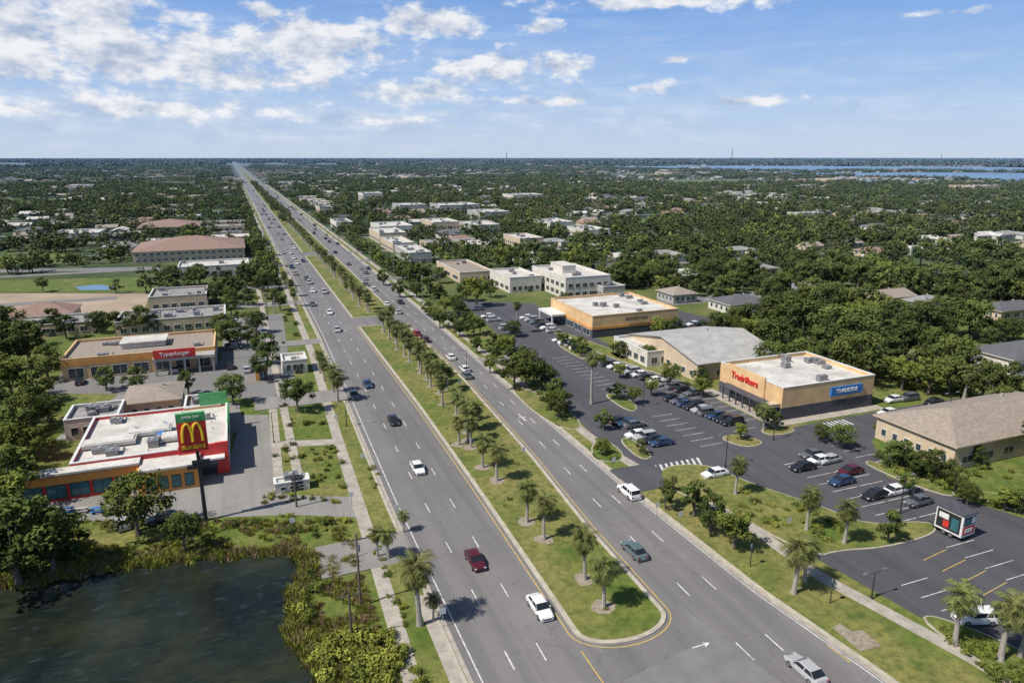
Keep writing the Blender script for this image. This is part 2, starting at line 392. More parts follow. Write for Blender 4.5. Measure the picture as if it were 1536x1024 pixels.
BAY = [[(870, 250.5), (1100, 248.5), (1330, 250), (1600, 252), (1600, 258), (1350, 255.5), (1180, 256.5), (1000, 253.5)],
       [(1130, 260.5), (1300, 259.5), (1420, 259), (1640, 261), (1640, 279), (1520, 275), (1440, 268.5), (1300, 265.5)],
       [(1215, 272), (1300, 270.5), (1420, 273.5), (1330, 276)]]
for b in BAY: sheet('bay_water', b, .6, MBAY)
def island(pix, z=.14, mat=MGR, name='planting_island', world=False):
    p = smooth_poly(pix if world else [g(*q) for q in pix], 2)
    s_ = 1 if area(p) > 0 else -1
    m = M(); m.prism(p, 0, z, 1, 1); q = grow(p, -.22*s_)
    m.poly([(x, y, z+.03) for x, y in q], 0); m.obj(name, [mat, MKERB]); excl(p)
island([(985, 700), (1060, 695), (1110, 718), (1150, 733), (1240, 762), (1300, 788), (1395, 780), (1410, 800), (1330, 822), (1260, 826), (1225, 836), (1150, 800), (1085, 760), (1000, 735)], name='planting_bed')
island([(885, 668), (905, 656), (940, 682), (925, 695), (890, 690)]); island([(926, 660), (945, 656), (984, 684), (962, 692)]); island([(1075, 657), (1105, 650), (1152, 664), (1120, 673)])
island([(820, 500), (850, 498), (1010, 560), (1000, 568)]) ; island([(1290, 695), (1310, 690), (1440, 738), (1420, 748)]); island([(1440, 740), (1480, 735), (1600, 772), (1600, 790)], mat=MGL)
island([(760, 575), (835, 600), (880, 640), (850, 648), (790, 612)]); island([(900, 590), (935, 592), (960, 612), (945, 620)])
island([(1375, 930), (1400, 920), (1560, 985), (1600, 1040), (1540, 1040)])
island([(82.2, 160), (84.2, 160), (84.2, 176), (82.2, 176)], world=True); island([(91.8, 156), (93.8, 156), (93.8, 163), (91.8, 163)], world=True); island([(92.1, 99), (99, 99), (99, 103), (92.1, 103)], world=True)
for u, v in ((1285, 955),):
    x, y = g(u, v); m = M(); m.prism([(x-1.6, y-2), (x+1.2, y-2.2), (x+1.5, y+.6), (x+.2, y+.8), (x, y+2.4), (x-1.4, y+2.2)], 0, .13, 0, 0); m.obj('concrete_pad', [MMULCH])
st = M(); sty = M()
def stalls(xa, ya, yb, ln, m=None, sl=0.0):
    y = ya
    while y <= yb: seg(m or st, xa-ln/2, y-sl, xa+ln/2, y+sl, .12, .03); y += 2.75
stalls(90, 104, 156, 5.2); stalls(95.6, 108, 156, 5.2); stalls(79, 100, 118, 5); stalls(88, 66, 90, 5.2); stalls(93.6, 66, 88, 5.2); stalls(102, 72, 96, 5); stalls(78, 128, 165, 5)
stalls(84, 44, 58, 5.4, sty, .4); stalls(89.8, 42, 60, 5.4); stalls(76, 46, 56, 4.6)
for i in range(9): seg(st, 63+i*1.1, 93, 64.2+i*1.1, 96, .45, .031)
for i in range(6): seg(st, 107+i*1.0, 98, 107+i*1.0, 101, .5, .031)
st.obj('parking_stall_lines', [MWL]); sty.obj('parking_stall_lines', [MYL])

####

**AIM OF THE TASK:**
Make an exact copy of all the material, but keep the pictures out of it.

**COMPLETE OUTPUT:**
Keep writing the Blender script for this image. This is part 2, starting at line 392. More parts follow. Write for Blender 4.5. Measure the picture as if it were 1536x1024 pixels.
BAY = [[(870, 250.5), (1100, 248.5), (1330, 250), (1600, 252), (1600, 258), (1350, 255.5), (1180, 256.5), (1000, 253.5)],
       [(1130, 260.5), (1300, 259.5), (1420, 259), (1640, 261), (1640, 279), (1520, 275), (1440, 268.5), (1300, 265.5)],
       [(1215, 272), (1300, 270.5), (1420, 273.5), (1330, 276)]]
for b in BAY: sheet('bay_water', b, .6, MBAY)
def island(pix, z=.14, mat=MGR, name='planting_island', world=False):
    p = smooth_poly(pix if world else [g(*q) for q in pix], 2)
    s_ = 1 if area(p) > 0 else -1
    m = M(); m.prism(p, 0, z, 1, 1); q = grow(p, -.22*s_)
    m.poly([(x, y, z+.03) for x, y in q], 0); m.obj(name, [mat, MKERB]); excl(p)
island([(985, 700), (1060, 695), (1110, 718), (1150, 733), (1240, 762), (1300, 788), (1395, 780), (1410, 800), (1330, 822), (1260, 826), (1225, 836), (1150, 800), (1085, 760), (1000, 735)], name='planting_bed')
island([(885, 668), (905, 656), (940, 682), (925, 695), (890, 690)]); island([(926, 660), (945, 656), (984, 684), (962, 692)]); island([(1075, 657), (1105, 650), (1152, 664), (1120, 673)])
island([(820, 500), (850, 498), (1010, 560), (1000, 568)]) ; island([(1290, 695), (1310, 690), (1440, 738), (1420, 748)]); island([(1440, 740), (1480, 735), (1600, 772), (1600, 790)], mat=MGL)
island([(760, 575), (835, 600), (880, 640), (850, 648), (790, 612)]); island([(900, 590), (935, 592), (960, 612), (945, 620)])
island([(1375, 930), (1400, 920), (1560, 985), (1600, 1040), (1540, 1040)])
island([(82.2, 160), (84.2, 160), (84.2, 176), (82.2, 176)], world=True); island([(91.8, 156), (93.8, 156), (93.8, 163), (91.8, 163)], world=True); island([(92.1, 99), (99, 99), (99, 103), (92.1, 103)], world=True)
for u, v in ((1285, 955),):
    x, y = g(u, v); m = M(); m.prism([(x-1.6, y-2), (x+1.2, y-2.2), (x+1.5, y+.6), (x+.2, y+.8), (x, y+2.4), (x-1.4, y+2.2)], 0, .13, 0, 0); m.obj('concrete_pad', [MMULCH])
st = M(); sty = M()
def stalls(xa, ya, yb, ln, m=None, sl=0.0):
    y = ya
    while y <= yb: seg(m or st, xa-ln/2, y-sl, xa+ln/2, y+sl, .12, .03); y += 2.75
stalls(90, 104, 156, 5.2); stalls(95.6, 108, 156, 5.2); stalls(79, 100, 118, 5); stalls(88, 66, 90, 5.2); stalls(93.6, 66, 88, 5.2); stalls(102, 72, 96, 5); stalls(78, 128, 165, 5)
stalls(84, 44, 58, 5.4, sty, .4); stalls(89.8, 42, 60, 5.4); stalls(76, 46, 56, 4.6)
for i in range(9): seg(st, 63+i*1.1, 93, 64.2+i*1.1, 96, .45, .031)
for i in range(6): seg(st, 107+i*1.0, 98, 107+i*1.0, 101, .5, .031)
st.obj('parking_stall_lines', [MWL]); sty.obj('parking_stall_lines', [MYL])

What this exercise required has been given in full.